京都市立芸術大学で現代美術を学ぶが徐々に身体表現に傾倒、今)貂子のもとで舞踏を学ぶ。2004年より自ら舞台作品を創る。特異な身体と独特の作品世界には定評あり。最近は舞台作品の他にミュージシャンとの即興セッションも意欲的に試行している。

■生形三郎(作曲家)

昭和音楽大学作曲科卒。在学中に国内外の作曲コンクールで受賞し渡仏、電子音響音楽の作曲と演奏を学ぶ。世田谷美術館でのソロコンサートや仏国立シャイヨー劇場での演奏活動の他、マルチレイヤーサウンドシステムを用いた電子音響イベント「響彩陸離」を主宰。各種コラボレーション、ワークショップ、CDリリースなども。現在、東京藝術大学大学院にて研究活動を行う。
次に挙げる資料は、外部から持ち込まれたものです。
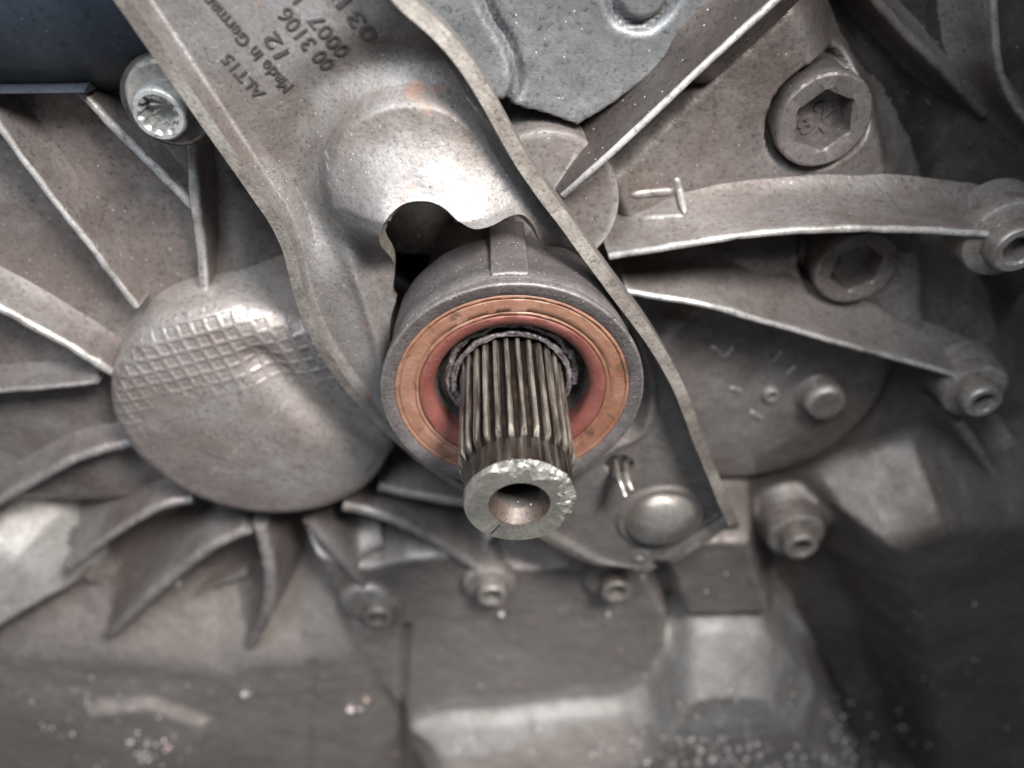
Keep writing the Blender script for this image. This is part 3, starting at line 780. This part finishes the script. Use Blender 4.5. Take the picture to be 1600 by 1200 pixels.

 神楽坂セッションハウスの主催している公募制のダンスショーケース。同種のものにアートシアターdBのDANCE CIRCUSや横浜STスポットのラボ21がある。目的は関西から東京に移住した南弓子の作品をひさびさに見ることであったが、南はともかくほかの作品はダンサーとしてならかなりキャリアのある人が含まれているのにもかかわらず正直言って「うーん」という感じ。こういうのを見てしまうといろいろ批判的なことも書いたけれども直前に見た「吾妻橋ダンスクロッシング」の水準の高さが歴然と分かることも確かだ。
 そんな中で唯一、吾妻橋に登場した作品とは方向性は全然違うけれど、遜色のないレベルで一頭抜きんでた実力を示していたのが南弓子であった。ただ、この作品「dying scape」は以前に京阪なにわ橋駅なにわ橋駅! ダンスサーカス*1で上演された作品の再演でその時にも同様の感想を抱いたのだが、南の作品としては彼女の魅力が十分に出し切れていなくて歯がゆい感じがした。
 
 電子音響音楽の生方三郎とのコラボレーションである。通常の伴奏音楽のように音に合わせて踊るというようなのではなくて、生方の音楽が作りだす音響インスタレーションに晒すように身体を置き、そこに立ち続けるというようなことを志向した作品に見えた。その試みは面白くはあるのだけれど、その分、以前の作品と比べると動きの語彙のバリエーションが少なく単調に感じられる。最近の彼女は充実していて少し以前にはなるがアートシアターdBでの「学園天国」や京都芸術センターで上演された「MUSHI-KERA」では強靭な身体能力と妖しいキャラが相俟ってきわめて魅力的な作品に仕上がっていた。それと比較するとこの「dying scape」はキャラ作りよりも、ただ身体を晒すといううことが重視されたためか、やや地味な印象なのだ。
 生方も優れた音楽家で、南も出演した電子音響イベント「響彩陸離」でのライブ演奏では音自体の物質的な厚みを感じさせられ感銘を受けたのだが、この作品では以前他の作品では感じられた音自体の厚みが弱く、「ひと夏の思い出」的な具象的な自然音が入り込んでいて、南の表現もやや抒情に流れた感もあった。この2人のコラボレーションでは強靭さというのが共通のキーワードになるので、どうしても物質的強度の音の塊のなかで南が屹立するというようなことを期待してしまうのだが、「dying scape」は少し違う方向性の作品だった。
 これは単純に趣味の問題かもしれないのだが、少女めいたかぶりもののついた衣装も南にはあまり合っていない印象もあった。京都の「MUSHI-KERA」の時のような際どい衣装の方が彼女の持つコケティッシュな魅力をより強調したように思う。もちろん、これも趣味の問題といわれればその通りなのだが。
 厳しい見方になってしまったが、私が高く評価していた「MUSHI-KERA」で横浜ソロ×デュオのファイナリストに選出されることになった。ダンサーとしての潜在的な魅力は抜群の人だけに期待して待ちたいと思う。ちなみに次の日(9月13日)のKIKIKIKIKIKIの公演の後、知ったのだけれど、横浜ソロ×デュオにはきたまり「女生徒」も選ばれたようで、ひさびさに関西勢から(南は東京に移住しているが)から2人が選出され、これはひさしぶりに要注目かもしれない。